• _Given records_:
────────
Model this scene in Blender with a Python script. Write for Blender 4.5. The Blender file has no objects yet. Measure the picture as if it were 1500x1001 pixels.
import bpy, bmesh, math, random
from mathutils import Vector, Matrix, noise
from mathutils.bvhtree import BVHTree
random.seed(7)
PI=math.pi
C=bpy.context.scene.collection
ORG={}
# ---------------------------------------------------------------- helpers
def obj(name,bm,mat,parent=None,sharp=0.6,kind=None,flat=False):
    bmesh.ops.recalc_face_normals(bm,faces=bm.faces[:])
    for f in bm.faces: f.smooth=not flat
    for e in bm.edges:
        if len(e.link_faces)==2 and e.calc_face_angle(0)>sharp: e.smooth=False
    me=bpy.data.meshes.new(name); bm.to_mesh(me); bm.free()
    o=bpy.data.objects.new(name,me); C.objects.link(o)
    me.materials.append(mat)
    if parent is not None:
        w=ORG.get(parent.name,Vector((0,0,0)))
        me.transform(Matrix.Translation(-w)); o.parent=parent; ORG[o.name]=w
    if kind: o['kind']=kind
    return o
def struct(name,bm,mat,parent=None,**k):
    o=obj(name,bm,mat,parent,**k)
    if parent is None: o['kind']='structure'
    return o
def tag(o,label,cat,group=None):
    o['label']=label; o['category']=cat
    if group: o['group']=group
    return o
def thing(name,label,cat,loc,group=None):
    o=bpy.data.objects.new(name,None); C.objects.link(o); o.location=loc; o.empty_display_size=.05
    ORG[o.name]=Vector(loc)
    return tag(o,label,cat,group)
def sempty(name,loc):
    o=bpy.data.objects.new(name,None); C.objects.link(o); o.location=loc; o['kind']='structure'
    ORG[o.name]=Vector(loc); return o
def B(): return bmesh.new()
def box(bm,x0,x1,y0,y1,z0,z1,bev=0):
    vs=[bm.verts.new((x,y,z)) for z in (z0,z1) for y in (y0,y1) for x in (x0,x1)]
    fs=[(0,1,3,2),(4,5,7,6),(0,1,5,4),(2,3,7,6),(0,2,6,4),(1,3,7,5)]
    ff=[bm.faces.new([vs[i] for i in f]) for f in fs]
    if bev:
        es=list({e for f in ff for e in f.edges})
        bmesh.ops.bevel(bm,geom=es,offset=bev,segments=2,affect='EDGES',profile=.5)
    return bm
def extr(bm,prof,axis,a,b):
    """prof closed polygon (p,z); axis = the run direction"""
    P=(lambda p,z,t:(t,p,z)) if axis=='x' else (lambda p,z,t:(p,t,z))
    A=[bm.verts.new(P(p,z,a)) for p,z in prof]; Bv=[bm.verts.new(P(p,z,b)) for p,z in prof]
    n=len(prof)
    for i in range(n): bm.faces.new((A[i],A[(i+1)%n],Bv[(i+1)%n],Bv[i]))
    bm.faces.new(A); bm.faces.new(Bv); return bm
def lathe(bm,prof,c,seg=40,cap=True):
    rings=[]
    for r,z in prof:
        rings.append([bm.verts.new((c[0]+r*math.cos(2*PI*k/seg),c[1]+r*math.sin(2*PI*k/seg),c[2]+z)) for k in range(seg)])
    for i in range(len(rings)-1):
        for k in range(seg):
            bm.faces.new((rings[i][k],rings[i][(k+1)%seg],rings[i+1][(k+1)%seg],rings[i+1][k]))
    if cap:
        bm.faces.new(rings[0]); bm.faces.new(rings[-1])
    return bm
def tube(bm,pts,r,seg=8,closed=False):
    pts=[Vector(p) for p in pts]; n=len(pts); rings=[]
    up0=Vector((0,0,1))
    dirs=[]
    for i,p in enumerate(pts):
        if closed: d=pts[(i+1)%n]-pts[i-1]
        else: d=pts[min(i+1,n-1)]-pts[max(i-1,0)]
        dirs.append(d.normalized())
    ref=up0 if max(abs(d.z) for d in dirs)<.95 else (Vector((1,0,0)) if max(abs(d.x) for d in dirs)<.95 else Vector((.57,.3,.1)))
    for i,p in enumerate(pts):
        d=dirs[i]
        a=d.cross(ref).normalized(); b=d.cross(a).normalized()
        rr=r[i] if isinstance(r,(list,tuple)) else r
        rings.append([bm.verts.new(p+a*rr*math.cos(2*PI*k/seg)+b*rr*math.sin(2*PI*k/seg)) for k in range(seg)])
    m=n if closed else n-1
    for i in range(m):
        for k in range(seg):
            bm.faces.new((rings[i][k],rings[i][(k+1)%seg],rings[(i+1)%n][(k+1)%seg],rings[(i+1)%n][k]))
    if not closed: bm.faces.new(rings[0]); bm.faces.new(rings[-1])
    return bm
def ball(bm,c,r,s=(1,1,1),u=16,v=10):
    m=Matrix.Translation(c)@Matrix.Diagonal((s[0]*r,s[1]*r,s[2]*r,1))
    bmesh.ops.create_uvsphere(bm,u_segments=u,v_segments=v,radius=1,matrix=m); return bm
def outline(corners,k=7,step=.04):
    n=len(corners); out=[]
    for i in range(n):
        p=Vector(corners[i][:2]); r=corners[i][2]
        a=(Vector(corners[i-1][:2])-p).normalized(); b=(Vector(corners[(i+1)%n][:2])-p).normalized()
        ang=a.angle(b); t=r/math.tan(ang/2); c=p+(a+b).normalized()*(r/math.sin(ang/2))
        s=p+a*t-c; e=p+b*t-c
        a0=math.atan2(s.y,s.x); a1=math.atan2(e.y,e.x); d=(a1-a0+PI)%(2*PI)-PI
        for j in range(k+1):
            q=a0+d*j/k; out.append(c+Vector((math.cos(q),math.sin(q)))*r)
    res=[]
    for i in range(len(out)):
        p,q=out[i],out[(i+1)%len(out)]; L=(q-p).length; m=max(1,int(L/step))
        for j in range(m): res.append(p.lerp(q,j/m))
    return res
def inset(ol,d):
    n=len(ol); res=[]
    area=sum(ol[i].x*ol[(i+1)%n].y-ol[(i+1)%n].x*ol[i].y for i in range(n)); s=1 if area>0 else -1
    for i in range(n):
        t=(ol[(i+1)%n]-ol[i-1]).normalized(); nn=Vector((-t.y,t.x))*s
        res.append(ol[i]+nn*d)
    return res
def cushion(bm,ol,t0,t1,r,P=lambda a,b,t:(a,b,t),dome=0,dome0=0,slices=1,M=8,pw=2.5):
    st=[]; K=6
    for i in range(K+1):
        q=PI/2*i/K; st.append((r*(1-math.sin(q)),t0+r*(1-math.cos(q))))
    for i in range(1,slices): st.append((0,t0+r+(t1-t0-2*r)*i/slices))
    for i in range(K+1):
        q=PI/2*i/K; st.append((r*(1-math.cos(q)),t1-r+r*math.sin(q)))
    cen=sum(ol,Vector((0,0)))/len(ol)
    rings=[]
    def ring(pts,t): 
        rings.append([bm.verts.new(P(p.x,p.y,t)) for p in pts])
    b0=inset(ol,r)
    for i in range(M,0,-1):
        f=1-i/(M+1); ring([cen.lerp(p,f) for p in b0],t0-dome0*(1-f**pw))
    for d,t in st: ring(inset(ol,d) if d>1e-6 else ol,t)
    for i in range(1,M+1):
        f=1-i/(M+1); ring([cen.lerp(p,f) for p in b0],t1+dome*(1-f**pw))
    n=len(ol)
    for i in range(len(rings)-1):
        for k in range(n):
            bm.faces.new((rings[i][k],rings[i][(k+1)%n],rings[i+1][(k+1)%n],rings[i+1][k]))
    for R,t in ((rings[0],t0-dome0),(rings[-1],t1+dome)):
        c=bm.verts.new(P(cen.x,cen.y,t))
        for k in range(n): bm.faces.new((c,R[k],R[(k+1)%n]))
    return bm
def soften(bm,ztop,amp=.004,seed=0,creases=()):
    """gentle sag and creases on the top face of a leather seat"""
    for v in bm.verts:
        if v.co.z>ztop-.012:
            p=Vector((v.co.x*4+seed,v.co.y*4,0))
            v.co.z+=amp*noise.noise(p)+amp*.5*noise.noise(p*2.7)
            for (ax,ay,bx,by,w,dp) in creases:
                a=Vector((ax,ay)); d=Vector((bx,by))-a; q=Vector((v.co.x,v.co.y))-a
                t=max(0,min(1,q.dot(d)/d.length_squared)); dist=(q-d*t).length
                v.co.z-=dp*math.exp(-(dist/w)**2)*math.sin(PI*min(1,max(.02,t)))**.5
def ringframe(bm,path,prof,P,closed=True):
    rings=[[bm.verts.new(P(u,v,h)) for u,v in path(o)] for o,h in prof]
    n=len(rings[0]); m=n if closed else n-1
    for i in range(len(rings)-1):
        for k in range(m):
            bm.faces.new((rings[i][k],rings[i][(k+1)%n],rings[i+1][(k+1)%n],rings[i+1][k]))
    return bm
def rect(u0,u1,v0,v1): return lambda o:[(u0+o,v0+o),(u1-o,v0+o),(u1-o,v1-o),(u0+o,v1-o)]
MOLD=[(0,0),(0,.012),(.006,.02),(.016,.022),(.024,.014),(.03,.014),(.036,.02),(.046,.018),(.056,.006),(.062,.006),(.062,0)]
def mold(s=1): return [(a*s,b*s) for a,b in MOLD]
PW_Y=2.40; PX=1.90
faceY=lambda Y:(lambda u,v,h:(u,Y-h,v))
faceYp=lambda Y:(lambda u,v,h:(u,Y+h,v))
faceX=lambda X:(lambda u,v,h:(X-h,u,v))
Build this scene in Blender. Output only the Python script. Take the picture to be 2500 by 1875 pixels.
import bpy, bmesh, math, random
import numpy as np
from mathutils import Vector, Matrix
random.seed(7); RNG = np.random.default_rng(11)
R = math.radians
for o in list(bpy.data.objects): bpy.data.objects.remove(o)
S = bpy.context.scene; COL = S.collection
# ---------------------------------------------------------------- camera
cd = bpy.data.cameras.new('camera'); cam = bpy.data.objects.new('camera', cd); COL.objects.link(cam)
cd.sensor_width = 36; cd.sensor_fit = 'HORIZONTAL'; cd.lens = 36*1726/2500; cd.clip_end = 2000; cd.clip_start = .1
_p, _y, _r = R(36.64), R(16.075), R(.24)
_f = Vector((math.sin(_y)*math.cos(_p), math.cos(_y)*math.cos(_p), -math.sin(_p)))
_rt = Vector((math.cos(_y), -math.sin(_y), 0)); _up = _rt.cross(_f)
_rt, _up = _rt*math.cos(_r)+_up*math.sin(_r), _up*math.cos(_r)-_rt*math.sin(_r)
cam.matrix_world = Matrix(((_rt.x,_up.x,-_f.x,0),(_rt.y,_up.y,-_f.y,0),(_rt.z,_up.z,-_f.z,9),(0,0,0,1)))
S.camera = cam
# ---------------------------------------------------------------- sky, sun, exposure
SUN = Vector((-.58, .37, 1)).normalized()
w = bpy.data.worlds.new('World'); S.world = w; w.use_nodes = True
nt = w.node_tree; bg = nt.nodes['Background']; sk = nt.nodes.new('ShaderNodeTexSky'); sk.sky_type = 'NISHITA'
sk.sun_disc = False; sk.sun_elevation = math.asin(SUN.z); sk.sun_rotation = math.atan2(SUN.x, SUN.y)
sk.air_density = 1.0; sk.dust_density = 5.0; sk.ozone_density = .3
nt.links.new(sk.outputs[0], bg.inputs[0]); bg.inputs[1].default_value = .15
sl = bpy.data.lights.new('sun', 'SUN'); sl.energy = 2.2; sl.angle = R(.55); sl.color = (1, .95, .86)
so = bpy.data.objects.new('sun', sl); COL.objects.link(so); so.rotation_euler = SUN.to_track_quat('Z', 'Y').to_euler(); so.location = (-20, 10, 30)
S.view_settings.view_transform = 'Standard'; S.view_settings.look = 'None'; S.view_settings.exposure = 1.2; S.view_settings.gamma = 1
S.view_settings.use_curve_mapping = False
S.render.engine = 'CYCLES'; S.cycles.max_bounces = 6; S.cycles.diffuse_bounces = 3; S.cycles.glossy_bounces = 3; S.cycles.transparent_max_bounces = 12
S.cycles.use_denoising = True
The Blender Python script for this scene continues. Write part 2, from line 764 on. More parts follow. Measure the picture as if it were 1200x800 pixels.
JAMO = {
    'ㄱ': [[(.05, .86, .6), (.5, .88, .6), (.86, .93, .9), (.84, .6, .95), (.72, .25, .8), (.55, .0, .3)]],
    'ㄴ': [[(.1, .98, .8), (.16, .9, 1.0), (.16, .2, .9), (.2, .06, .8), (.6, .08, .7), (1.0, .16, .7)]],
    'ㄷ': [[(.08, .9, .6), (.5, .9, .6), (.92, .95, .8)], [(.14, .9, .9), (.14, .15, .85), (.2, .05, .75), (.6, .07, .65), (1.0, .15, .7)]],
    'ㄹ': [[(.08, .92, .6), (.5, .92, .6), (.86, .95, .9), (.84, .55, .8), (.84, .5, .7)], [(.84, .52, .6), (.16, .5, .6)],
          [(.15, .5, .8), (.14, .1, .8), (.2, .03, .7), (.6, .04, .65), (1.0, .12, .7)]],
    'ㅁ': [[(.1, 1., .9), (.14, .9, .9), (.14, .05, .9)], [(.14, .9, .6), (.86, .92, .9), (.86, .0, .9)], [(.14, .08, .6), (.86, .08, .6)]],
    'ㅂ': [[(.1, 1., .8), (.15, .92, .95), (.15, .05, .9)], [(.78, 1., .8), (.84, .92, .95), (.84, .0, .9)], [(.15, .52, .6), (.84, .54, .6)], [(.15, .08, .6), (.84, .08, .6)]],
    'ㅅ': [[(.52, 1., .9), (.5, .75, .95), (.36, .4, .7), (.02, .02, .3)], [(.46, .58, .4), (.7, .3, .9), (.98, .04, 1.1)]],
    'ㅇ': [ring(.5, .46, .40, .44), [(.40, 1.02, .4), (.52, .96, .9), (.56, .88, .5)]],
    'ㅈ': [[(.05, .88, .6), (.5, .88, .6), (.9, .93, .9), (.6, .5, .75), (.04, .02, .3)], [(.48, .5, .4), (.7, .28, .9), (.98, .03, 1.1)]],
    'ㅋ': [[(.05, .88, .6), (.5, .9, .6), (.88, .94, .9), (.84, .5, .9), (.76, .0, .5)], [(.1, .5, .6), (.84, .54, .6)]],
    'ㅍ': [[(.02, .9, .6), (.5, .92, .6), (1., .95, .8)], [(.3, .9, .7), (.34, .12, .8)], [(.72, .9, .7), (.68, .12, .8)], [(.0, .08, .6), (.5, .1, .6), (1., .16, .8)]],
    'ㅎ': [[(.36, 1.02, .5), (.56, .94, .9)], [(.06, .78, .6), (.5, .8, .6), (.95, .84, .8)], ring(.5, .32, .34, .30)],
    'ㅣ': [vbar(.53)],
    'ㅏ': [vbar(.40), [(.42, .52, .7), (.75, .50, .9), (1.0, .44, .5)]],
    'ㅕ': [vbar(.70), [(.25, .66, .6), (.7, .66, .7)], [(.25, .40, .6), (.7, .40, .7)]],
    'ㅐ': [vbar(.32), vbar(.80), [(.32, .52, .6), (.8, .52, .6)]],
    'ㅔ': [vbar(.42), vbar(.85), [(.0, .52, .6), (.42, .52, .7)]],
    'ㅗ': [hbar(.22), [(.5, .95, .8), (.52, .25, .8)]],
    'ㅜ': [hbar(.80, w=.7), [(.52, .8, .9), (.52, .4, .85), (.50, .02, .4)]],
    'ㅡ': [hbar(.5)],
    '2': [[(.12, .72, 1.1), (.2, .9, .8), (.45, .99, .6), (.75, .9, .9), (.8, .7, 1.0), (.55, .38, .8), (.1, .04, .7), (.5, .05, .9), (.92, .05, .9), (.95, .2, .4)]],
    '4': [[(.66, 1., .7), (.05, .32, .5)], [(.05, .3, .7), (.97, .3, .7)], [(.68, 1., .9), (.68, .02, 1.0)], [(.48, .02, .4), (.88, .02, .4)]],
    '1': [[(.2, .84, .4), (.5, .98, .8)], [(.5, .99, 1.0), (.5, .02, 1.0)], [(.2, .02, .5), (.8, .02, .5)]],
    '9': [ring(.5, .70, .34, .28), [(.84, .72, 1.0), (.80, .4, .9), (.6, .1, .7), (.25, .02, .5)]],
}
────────
• _Exercise goal_:
Copy each line of the listing that contains the string "picture".

• _Finished exercise_:
Model this scene in Blender with a Python script. Write for Blender 4.5. The Blender file has no objects yet. Measure the picture as if it were 1500x1001 pixels.
Build this scene in Blender. Output only the Python script. Take the picture to be 2500 by 1875 pixels.
The Blender Python script for this scene continues. Write part 2, from line 764 on. More parts follow. Measure the picture as if it were 1200x800 pixels.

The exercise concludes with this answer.